1. Limit super teams

Think back to the time immediately following the NBA Finals in 2016. The Cleveland Cavaliers and their fans were basking in the glory of winning a championship. The Golden Warriors and their fans were trying to figure out how they didn’t win a championship after a 73-9 season. Everyone else was wondering if anyone could keep these two teams from getting back to the finals for a third straight year in 2017.

With all due respect to the San Antonio Spurs, there was one real hope. The Oklahoma City Thunder had the Warriors down 3-1 in the Western Conference Finals. Maybe they could break through. Of course, one thing was necessary. They had to re-sign Kevin Durant.

So much for that.

Durant’s signing was unique. Unlike some of the past super teams, the Warriors were already loaded. To find a comparison, we’d probably have to go back to the Los Angeles Lakers adding Wilt Chamberlain after losing the 1968 Finals.

Now, make no mistake, super teams created by free agency are no less noble than those created by trades, no matter what Paul Pierce would want you to believe. In fact, a free agent going where he chooses is significantly more noble than a superstar signing a big contract with a bad team, only to whine until he gets traded.
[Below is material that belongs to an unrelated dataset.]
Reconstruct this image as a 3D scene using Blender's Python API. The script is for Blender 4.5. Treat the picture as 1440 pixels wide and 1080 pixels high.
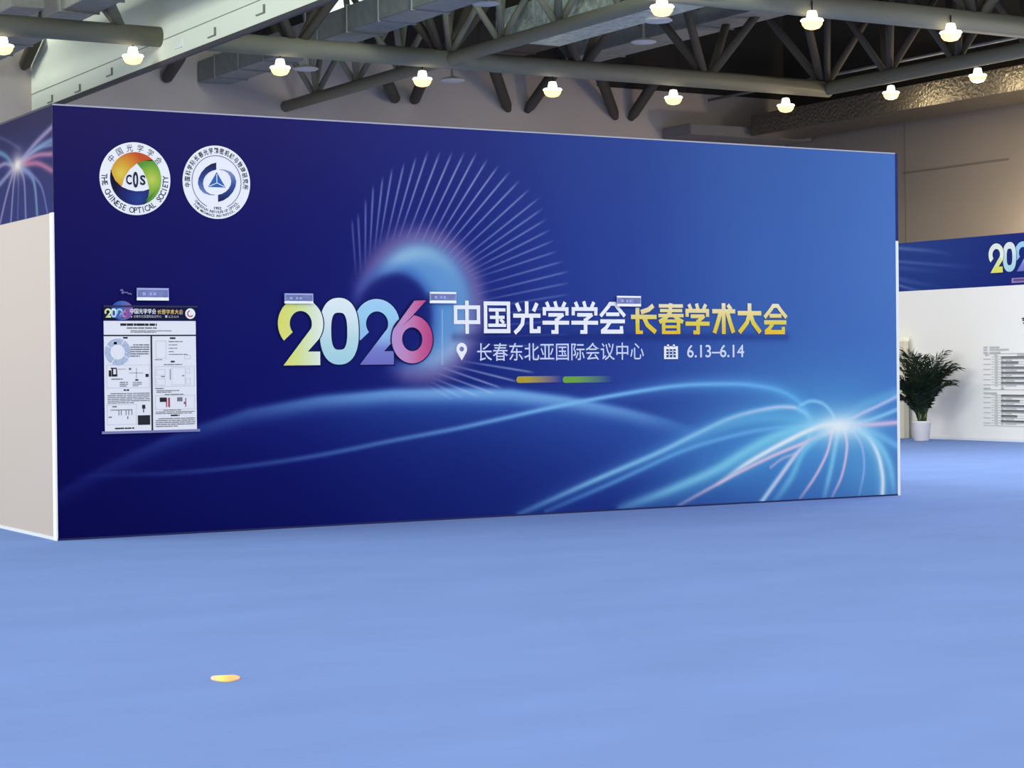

But regardless of how a super team is formed, it’s a problem for the rest of the league. Once Durant signed with the Warriors, teams had to ask themselves a question regarding potential moves:Will this move put us ahead of either Golden State or Cleveland?

Nearly every time, the answer was no. It’s why the trade deadline was so boring. It’s why the Boston Celtics — a good team with genuine assets — did essentially nothing to improve. They weren’t going to mortgage so much of the future only to guarantee losing to LeBron James and company in the playoffs.

In the complete interest of fairness, one other point needs to be made. Great teams are traditionally good for the NBA’s health. In the 1970’s, parity reigned and the league was at its nadir. NBA Finals games weren’t even televised live, and the league was genuinely not far from going under. In 1979, incoming rookies Magic Johnson and Larry Bird changed all of that and the rest is history. The Lakers and Celtics reigned in the 1980’s and the league was never healthier. For the most part, it hasn’t looked back since.

The league had teams that casual fans would watch to either see them win, or hope they’d lose. In Cleveland and Golden State, the league has those teams now.

But this is a byproduct. When one or two teams reign too supreme, the rest of the league becomes unwilling to do anything to challenge them because they know that it won’t work.

We don’t know exactly how to limit super teams. That’s something that would have to be left for the next Collective Bargaining Agreement. We’re not even sure that the league would want to do that. But when super teams exist, what’s happening in the 2017 NBA Playoffs becomes a genuine risk.